Mind, this definition of “rape” is not a legal one; it’s a highly stylized one in which it allows the female to retain her Good Girl status while still A) having sex and B) enjoying it because the hero is a different kind of rapist: One who is attractive, who is uncontrollably attracted to the heroine, and who gets her off after he’s made it possible for her to have an out, i.e., “I was raped.”
Why did she need an out? Because, at the time, a woman’s enjoyment of sex (especially outside of marriage) was still taboo.
(In The Proviso, one couple’s, uh, courtship [heh] is an homage to this era of genre romance.)
As an another aside, there is the shifting definition of “genre.” In the aforementioned 1970s and 1980s, many heroines typically had more than one lover throughout the course of her story, but ended happily with one. This would not happen in genre romance now unless it is a ménage à trois erotic romance.
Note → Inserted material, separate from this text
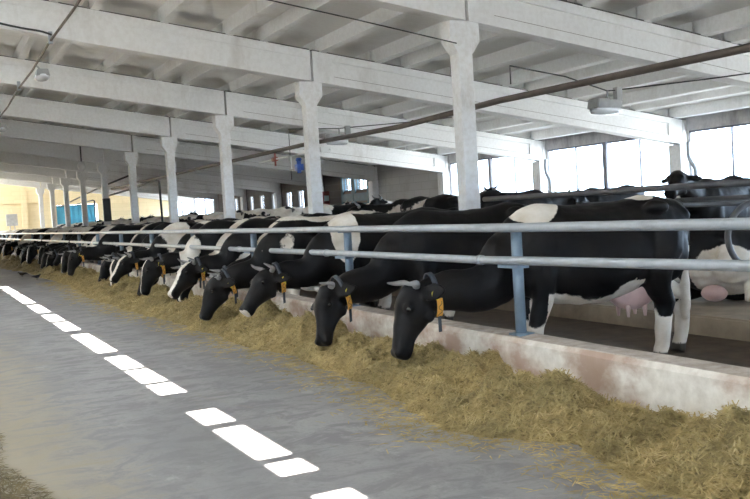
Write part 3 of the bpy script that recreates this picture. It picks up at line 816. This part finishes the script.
# ---- the far half of the row: copies of four cows
far = []
for j, (ps, sd, th) in enumerate((('A', 31.3, .05), ('C', 33.9, -.1), ('B', 36.2, .15), ('D', 41.4, .0), ('E', 44.4, .1), ('A', 47.7, -.25))):
    far.append(feedcow(ps, .034, fn_random(sd, th, bl=.03 if j % 2 else 0), 20+j, 25.4+1.45*j, 'black and white cow in the distant part of the feeding row', .1*(j % 3), -4+3*(j % 3), fine=False, udder=False, horn=1 if j % 2 else 0, eartag=False))
y = 34.1; j = 0
while y < 64:
    src = far[(j*5+j//6) % 6]; pm = y-.2
    dup(src, (src.location.x+rnd.uniform(-.12, .2), pm, 0), PI+R(rnd.uniform(-8, 8))); y += 1.4+rnd.uniform(-.15, .2); j += 1
# ---- cows in the stalls behind
G = 'cows standing in the stalls'
def stall(pose, fn, seed, x, y, rot, label, vox=.028, z=.2, group=G, **kw):
    kw.setdefault('eartag', False); kw.setdefault('udder', False); kw.setdefault('collar', False); kw.setdefault('fine', False)
    return cow(pose, vox, fn, seed, (x, y, z), R(rot), label, group, **kw)
stall('L', lambda p, nz, A: max(-.7+nz, blob(p, (-.55, -.50, .30), (.60, .46, .42))*1.9+nz*.6), 51, 8.3, 7.35, 0, 'black cow lying in the stall behind the near cow, pale thigh and pink udder showing', .024, udder=True, group=None)
stall('S', fn_random(52.2, 1.2, legs=False), 52, 10.9, 9.9, 199, 'black cow with raised head and upright ears, dark against the right windows', group=None, horn=0)
stall('T', lambda p, nz, A: max(fn_random(53.3, 1.2, legs=False)(p, nz, A), blob(p, (-.62, .22, 1.20), (.5, .2, .16))*1.5+nz), 53, 8.8, 12.35, 12, 'black rump with a pale flank streak, just right of the nearest column foot')
stall('T', fn_random(61.3, .6), 61, 8.9, 13.9, 5, 'mostly black cow back just left of the nearest column foot')
s1 = stall('T', fn_random(54.1, .1), 54, 9.6, 16.6, 175, 'black cow with a white saddle patch, in the stalls right of the second column')
s2 = stall('S', fn_random(55.8, .15), 55, 9.1, 15.2, 10, 'black rump with a pale band, in the stalls midway between the two near columns')
s3 = stall('T', fn_random(56.6, .3), 56, 8.6, 18.9, 5, 'all dark cow close to the right of the second column')
s4 = stall('T', fn_random(57.9, -.6), 57, 8.6, 21.0, 8, 'white cow back with dark ears, just left of the second column')
s5 = stall('T', fn_random(58.4, 1.0), 58, 12.9, 14.6, 185, 'dark cow back low against the middle windows')
src = [s1, s2, s3, s4]
y = 23.2; j = 0
while y < 62:
    for xx in (8.7, 13.1):
        if (j*7+int(xx)) % 5 in (0, 1, 2, 3):
            d = dup(src[(j*3+int(xx)) % 4], (xx+rnd.uniform(-.1, .1), y+rnd.uniform(-.2, .2), .2), R((0 if xx < 10 else rnd.choice((0, 180)))+rnd.uniform(-10, 10)), 'dark and white cow standing in the distant stalls beyond the second column', 'distant cows in the stalls')
    y += 1.9; j += 1

# ------------------------------------------------------------------ stall pipework
t = thing('stall_rail', 'dark steel pipe rail running along the stalls above the cows', 'rail')
bm = bmesh.new(); tube(bm, [(7.75, 3, 1.53), (7.75, 11.6, 1.53)], .04, 10); finish('neck_pipe', bm, 'stall_steel', t, True)
bm = bmesh.new(); tube(bm, [(9.55, 3, 1.35), (9.55, 11.6, 1.35)], .035, 10); finish('head_pipe', bm, 'stall_steel', t, True)
for y in (4.6, 11.5):
    bm = bmesh.new(); tube(bm, [(9.55, y, .2), (9.55, y, 1.4)], .04, 10); finish('post', bm, 'stall_steel', t, True)
def divider(y, label, group):
    bm = bmesh.new()
    pts = catmull([(9.52, 0, 1.28), (8.6, 0, 1.30), (7.75, 0, 1.33), (7.42, 0, 1.22), (7.30, 0, .98), (7.42, 0, .74), (7.75, 0, .62), (8.3, 0, .60), (8.75, 0, .46), (8.85, 0, .2)], 6)
    tube(bm, pts, .032, 10)
    return tag(finish('stall_divider', bm, 'stall_steel', None, True, (0, y, 0)), label, 'stall divider', group)
d0 = divider(6.55, 'bent steel stall divider loop at the right edge of the picture', 'stall dividers')
for y, lb in ((8.15, 'bent steel stall divider loop just behind the near cow tail'), (10.4, 'bent steel stall divider loop behind the near cow back')):
    d = d0.copy(); COL.objects.link(d); d.location.y = y; d['label'] = lb

# ------------------------------------------------------------------ services
def along(name, pts, r, mat, label, cat, n=8):
    bm = bmesh.new(); tube(bm, pts, r, n); return tag(finish(name, bm, mat, None, True), label, cat)
along('steel_pipe', [(7.5, -4, 2.78), (7.5, 6.3, 2.87), (7.5, 10.7, 2.92), (7.5, 13.7, 2.87), (7.5, 18.2, 2.95), (7.5, 27, 2.98), (7.5, 40, 3.0)], .045, 'brown_pipe', 'long rusty brown pipe slung beside the columns at head height', 'pipe', 10)
# conduit with lamps above the passage
t = thing('lighting_conduit', 'dark cable conduit hung below the beams over the passage', 'conduit', (2.30, 0, 0))
pts = []
for i in range(len(YC)-1):
    for f in (0, .5): pts.append((0, lerp(YC[i], YC[i+1], f), 4.80-.05*(f > 0)))
bm = bmesh.new(); tube(bm, pts, .022, 8); finish('pipe', bm, 'brown_pipe', t, True)
for y in YC[3:10]:
    bm = bmesh.new(); box(bm, (-.035, y-.19, 4.74), (.035, y-.12, 4.95)); finish('hanger', bm, 'galvanised', t)
along('power_cable', catmull([(-.6, 16.68, 5.45), (1.0, 16.68, 5.13), (1.7, 16.68, 4.98), (2.1, 16.68, 4.92), (2.30, 16.68, 4.86)], 5), .018, 'cable', 'black cable sagging into the conduit at upper left', 'cable')
along('overhead_wire', [(3.0, 11.1, 4.52), (3.9, 11.1, 4.33), (5.5, 11.1, 4.07), (7.1, 11.12, 3.8)], .009, 'cable', 'thin black wire strung from the nearest column up to the left', 'wire')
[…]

Now, the heroine who has more than one lover during the course of a genre romance novel would not be meeting the expectations of the average genre romance reader, which is to say, sexual involvement between one man and one woman throughout the course of the book, with a happily ever after ending. (This does not speak to the fact that the male occasionally has other lovers, but in context, and with the understanding that that’s okay because a man has his needs. We haven’t come all that far, baby.)
In fact, in a Twitter conversation with (among others), @mcvane, @victoriajanssen, @redrobinreader, we decided that those romances would now be classified as women’s fiction. Naturally, our word is law.
I’m not sure why there’s this unwillingness to go along with the zeitgeist of the time in which the book was written, but instead to apply today’s standards of fashion or technology or pop culture as markers of timelessness. We don’t expect that of our historical novels, so why do we expect it of “contemporary” romances that cease to be “contemporary” the moment the galleys are finalized?
Me? I like reading the zeitgeist. I don’t miss it if it’s not there, but if it is, it’s a lagniappe for me. It gives me a feel for the time period and takes me back. Perhaps the difference is whether one is too young to be taken back or not. I don’t know.
However, in reading some earlier novels, I find this especially important because a lot of the plot devices realistically used then could not be used now because of advances in technology. If one can accept that it was 1979, and the heroine didn’t receive a letter that the hero had sent and he had no other way of contacting her or finding her to clear up a misunderstanding, one should also accept the blue eyeshadow and feathered hair.
I date my novels for a reason, which is to commit the zeitgeist of the moment in the mind of the reader, leaving no question as to its pop cultural references. In 10 years, no one can say, “That feels so dated.” They’ll have to say, “The author is very explicit about these events occurring between 2004 and 2009. If it feels dated, well, that’s because it is. It says so right in the chapter headings. Go with it.”
The expectation that one should be able to pick up a romance novel (or any other novel) from the 1970s, 1980s, 1990s, and either not be reminded that that was when it was written, or not be offended by some of the themes in the novel borne of the time it was written, seems to me that we wish to either forget that part of our history or cover up the history. More likely, however, is that we may live (and read) in the moment and may be either unwilling or unable to reference the history of the time in which the novel was written.
It’s a shame, really, because a lot of stories’ richness and layering gets lost without the proper historical context.